I’ve been working over the last couple of weeks diverting my attention from writing or working on any projects to focusing on some personal life things, but also working on designing a presentation for a technical conference. I’d like to talk about my motivations, how I’ve developed and worked on it, and where I am. I will add a caveat: I have only submitted my talk, and I cannot speak to if I have not been accepted or even gone through any review with the first conference.
My Motivations
Back when I first became a developer, within the first year, I could go to a local tech conference called Stir Trek. At this conference, I was able to meet and talk with lots of other developers with varied levels of experience. I was mesmerized by the speakers and their knowledge of the specific topics and was able to feel immersed and even motivated to learn new tools or new concepts.
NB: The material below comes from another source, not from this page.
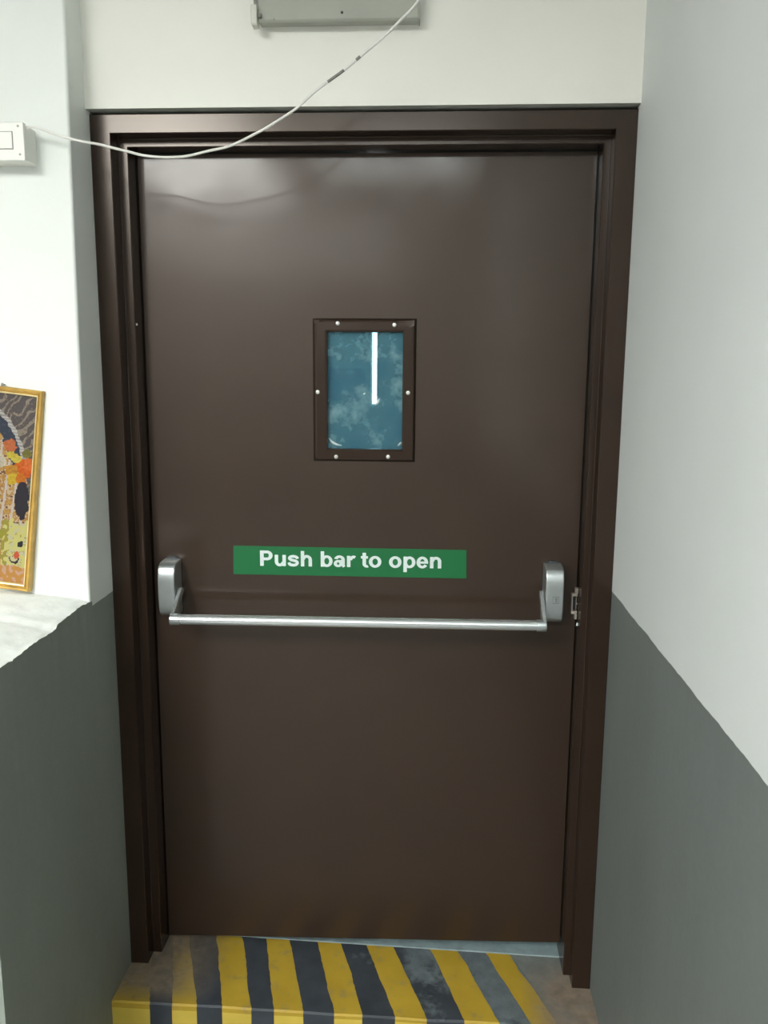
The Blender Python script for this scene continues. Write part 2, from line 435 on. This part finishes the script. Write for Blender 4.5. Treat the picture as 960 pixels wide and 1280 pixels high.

After the conference and I could apply and experiment with the new items, my young developer mind was blown.
After this first conference, I have continued to go to conferences. After my second year of attending Stir Trek and after attending Code Mash, I decided to set a personal goal. This goal was in 5 years, I wanted to build up my skills and refine my abilities so that I would be able to competently cover a topic at a technical conference. My biggest motivation is that conferences have provided and shaped my skills so much already, and I am a firm believer that I should also contribute to this community so that it can continue to thrive.
The Planning Process
The premise of the first talk I wanted to give was hard to think about because I know a lot of different principles, I know different tools, and I was starting to think, what is the thing that makes me an expert in something. I landed on one topic or idea, in software engineering, and no matter where I was in work or user groups, there seemed to be a language dogma that existed. The dominant language was always the catch-all-best solution for every problem, with no exceptions. If there was a pain point or difficulty, it was a problem with the problem, not the solution in the framework. As I have gone through so many spaces, I’ve realized that there is a lie that is being used in our industry, and if we let it continue, it will eventually destroy us, most likely from the inside. The lie is that languages and frameworks will move in and move out, there is no perfect framework that solves all the problems and is perfect for any problem or use case.
This lie, is the crux of many issues I think we are experiencing, and we as an industry have become too focused on using the framework or language we know and are comfortable with. It is a lie that injects itself in multiple levels, from focusing on sales pitches and dependency creation to selling the “best of all time” solutions. This led me to want to do a talk that highlighted this problem but also provided some real solutions to the problems. After I decided on the premise, I did research, thought of the solutions, and then started writing. I’ve spent the last couple of months actually thinking about this subject and talking it over with a variety of people at different levels of experience in the field.
The hardest part of all of this was determining that I knew enough to be the expert in the room. After several drafts of outlines, I decided to start writing an abstract. This abstract was definitely longer than it needed to be in the end, because when the first talk I decided to target opened up, they simplified the review process for speakers, and just required the sales pitch and description, my bio, and then any notes. I had to switch gears, because honestly, writing a long abstract for a presentation that would last an hour, was easy, I could add details where I wanted. Shifting to two paragraphs was hard. I used my network, reviewed it, pitched it, and probably went through several iterations over the last week and a half. What has been great though, as every checkpoint passed, the feedback got less critical of some of the details, which meant I reached the point where I was ready.
Where I Am At
Since I have gotten so many inputs, I did reach a point of comfort with my topic and talk plan. I’ve drafted a version of this talk, and have done the action to actually submit the application for the call to speakers for Code Mash. I am hoping that they will look at my submission and hear me out. I’d love the opportunity to talk at Code Mash, but also am going to be realistic. It is a real possibility that won’t be the right conference at the right time. I might need to revise the pitch, revise some details, or it was going against too many other great ideas, and that’s fine. In the end, I have a plan to bring this talk, and practice it in other forums, because I think the message needs to be shared and I can get insights into how I am doing and progressing here.